**DATA SUPPLIED:**
━━━━━━

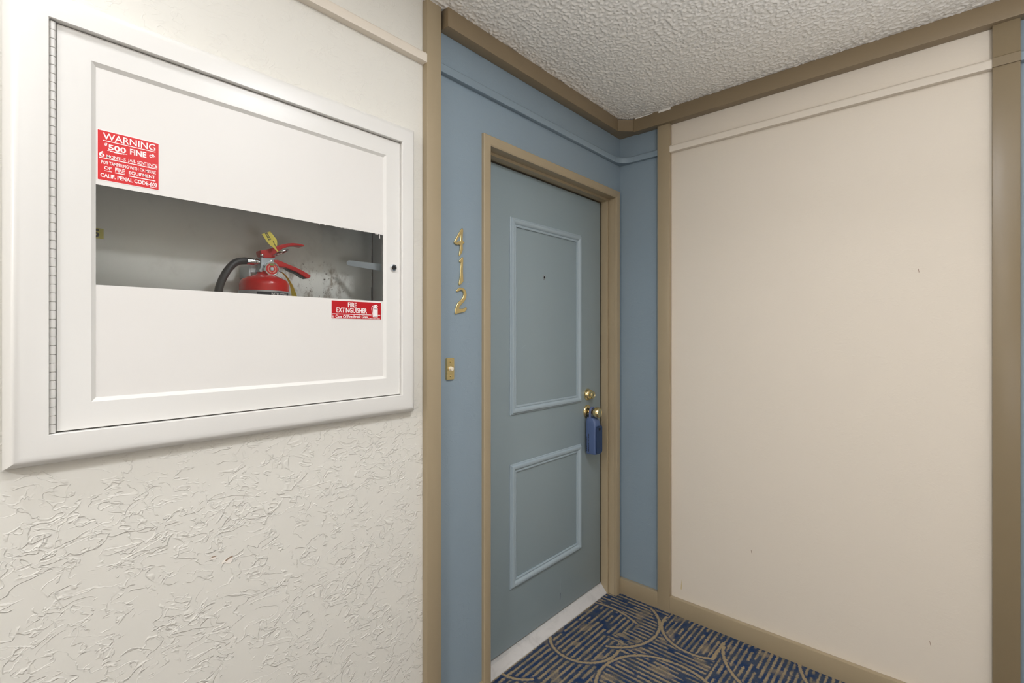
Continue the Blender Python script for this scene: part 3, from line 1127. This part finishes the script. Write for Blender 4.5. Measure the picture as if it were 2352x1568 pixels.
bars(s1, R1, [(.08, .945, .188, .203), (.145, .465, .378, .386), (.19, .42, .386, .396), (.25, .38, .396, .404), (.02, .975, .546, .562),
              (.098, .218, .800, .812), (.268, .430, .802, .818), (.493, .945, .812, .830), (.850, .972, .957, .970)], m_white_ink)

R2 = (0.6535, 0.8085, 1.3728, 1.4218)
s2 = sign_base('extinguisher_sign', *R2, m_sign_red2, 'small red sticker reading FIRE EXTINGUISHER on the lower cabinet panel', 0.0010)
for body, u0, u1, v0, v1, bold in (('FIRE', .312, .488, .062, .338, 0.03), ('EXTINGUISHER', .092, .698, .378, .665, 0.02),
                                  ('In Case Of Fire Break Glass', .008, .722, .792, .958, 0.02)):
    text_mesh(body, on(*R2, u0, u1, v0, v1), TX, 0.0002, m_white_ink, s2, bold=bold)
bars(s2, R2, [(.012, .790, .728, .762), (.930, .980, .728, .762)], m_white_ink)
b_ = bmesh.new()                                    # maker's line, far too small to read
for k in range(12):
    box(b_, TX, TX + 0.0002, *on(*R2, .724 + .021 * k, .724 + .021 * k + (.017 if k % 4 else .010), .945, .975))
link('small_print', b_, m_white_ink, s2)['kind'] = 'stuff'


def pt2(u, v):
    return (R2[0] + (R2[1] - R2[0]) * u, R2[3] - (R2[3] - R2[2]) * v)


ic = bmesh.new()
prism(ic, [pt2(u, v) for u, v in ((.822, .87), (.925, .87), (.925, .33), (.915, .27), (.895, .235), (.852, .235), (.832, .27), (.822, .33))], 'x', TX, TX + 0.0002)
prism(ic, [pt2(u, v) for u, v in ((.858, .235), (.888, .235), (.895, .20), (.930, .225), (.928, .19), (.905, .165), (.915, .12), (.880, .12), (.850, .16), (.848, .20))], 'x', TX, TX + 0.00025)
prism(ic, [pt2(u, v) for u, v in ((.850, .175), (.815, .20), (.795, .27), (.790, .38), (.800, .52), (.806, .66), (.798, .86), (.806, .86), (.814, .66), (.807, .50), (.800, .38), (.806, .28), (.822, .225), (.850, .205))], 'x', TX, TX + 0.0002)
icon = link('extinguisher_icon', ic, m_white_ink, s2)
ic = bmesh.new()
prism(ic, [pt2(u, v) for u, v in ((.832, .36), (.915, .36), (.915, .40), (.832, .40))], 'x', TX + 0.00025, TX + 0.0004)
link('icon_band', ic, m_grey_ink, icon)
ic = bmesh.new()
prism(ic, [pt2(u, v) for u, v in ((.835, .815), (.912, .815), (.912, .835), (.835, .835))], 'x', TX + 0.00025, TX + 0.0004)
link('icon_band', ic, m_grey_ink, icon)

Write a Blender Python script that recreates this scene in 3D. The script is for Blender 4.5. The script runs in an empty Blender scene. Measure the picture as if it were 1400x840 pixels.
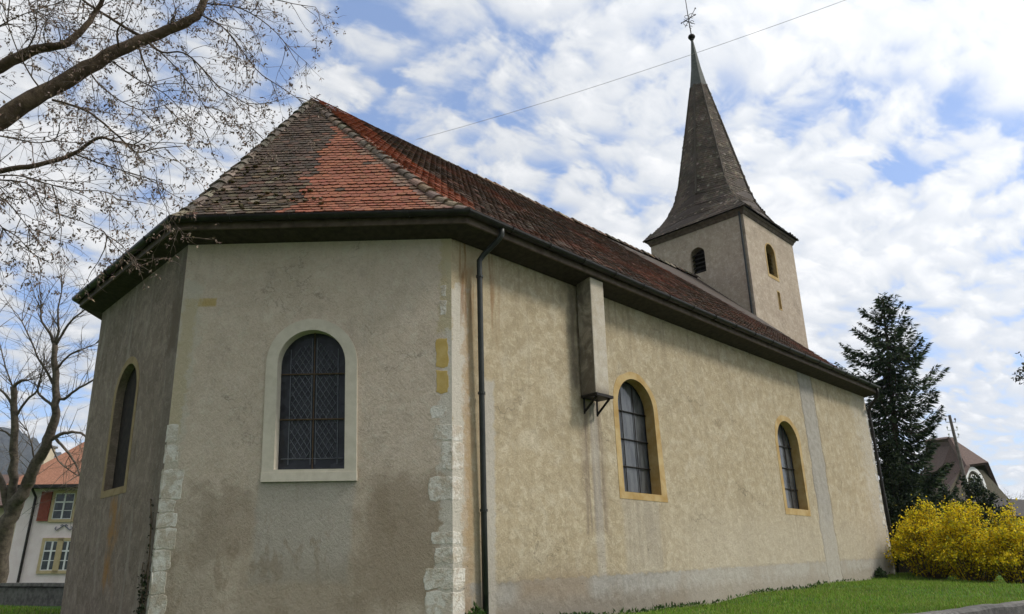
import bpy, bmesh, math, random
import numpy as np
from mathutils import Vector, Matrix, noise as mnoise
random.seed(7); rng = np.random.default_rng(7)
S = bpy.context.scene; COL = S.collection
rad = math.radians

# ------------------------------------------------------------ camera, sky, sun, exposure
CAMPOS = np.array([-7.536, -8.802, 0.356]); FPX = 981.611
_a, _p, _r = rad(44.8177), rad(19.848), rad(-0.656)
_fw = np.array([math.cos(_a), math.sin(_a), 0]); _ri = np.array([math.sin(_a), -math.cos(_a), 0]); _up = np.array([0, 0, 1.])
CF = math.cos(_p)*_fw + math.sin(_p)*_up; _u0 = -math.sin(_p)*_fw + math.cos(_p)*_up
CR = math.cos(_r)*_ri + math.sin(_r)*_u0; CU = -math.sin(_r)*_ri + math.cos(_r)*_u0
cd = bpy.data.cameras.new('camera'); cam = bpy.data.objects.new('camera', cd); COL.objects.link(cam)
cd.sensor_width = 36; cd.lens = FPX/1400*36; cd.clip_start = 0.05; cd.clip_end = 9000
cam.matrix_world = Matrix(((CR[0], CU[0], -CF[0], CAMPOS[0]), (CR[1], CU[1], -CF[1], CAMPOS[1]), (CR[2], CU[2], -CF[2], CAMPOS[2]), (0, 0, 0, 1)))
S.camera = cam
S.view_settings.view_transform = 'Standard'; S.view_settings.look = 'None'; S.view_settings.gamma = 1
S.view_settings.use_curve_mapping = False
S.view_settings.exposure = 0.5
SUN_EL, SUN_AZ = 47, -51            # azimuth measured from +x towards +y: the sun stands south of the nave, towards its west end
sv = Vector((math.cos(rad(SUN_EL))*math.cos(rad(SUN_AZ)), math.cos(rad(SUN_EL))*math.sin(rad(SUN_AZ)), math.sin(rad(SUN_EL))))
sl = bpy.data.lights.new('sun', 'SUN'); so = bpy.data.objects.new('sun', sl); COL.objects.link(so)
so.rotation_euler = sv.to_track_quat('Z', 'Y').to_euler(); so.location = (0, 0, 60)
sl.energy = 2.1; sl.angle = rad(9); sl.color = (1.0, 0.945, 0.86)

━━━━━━

**GIVEN TASK:** Exclude any pictures, and restate word for word the lines from the one containing "Write a Blender" through the one containing "rad = math.radians", both included.

**RESULT OF THE TASK:**
Write a Blender Python script that recreates this scene in 3D. The script is for Blender 4.5. The script runs in an empty Blender scene. Measure the picture as if it were 1400x840 pixels.
import bpy, bmesh, math, random
import numpy as np
from mathutils import Vector, Matrix, noise as mnoise
random.seed(7); rng = np.random.default_rng(7)
S = bpy.context.scene; COL = S.collection
rad = math.radians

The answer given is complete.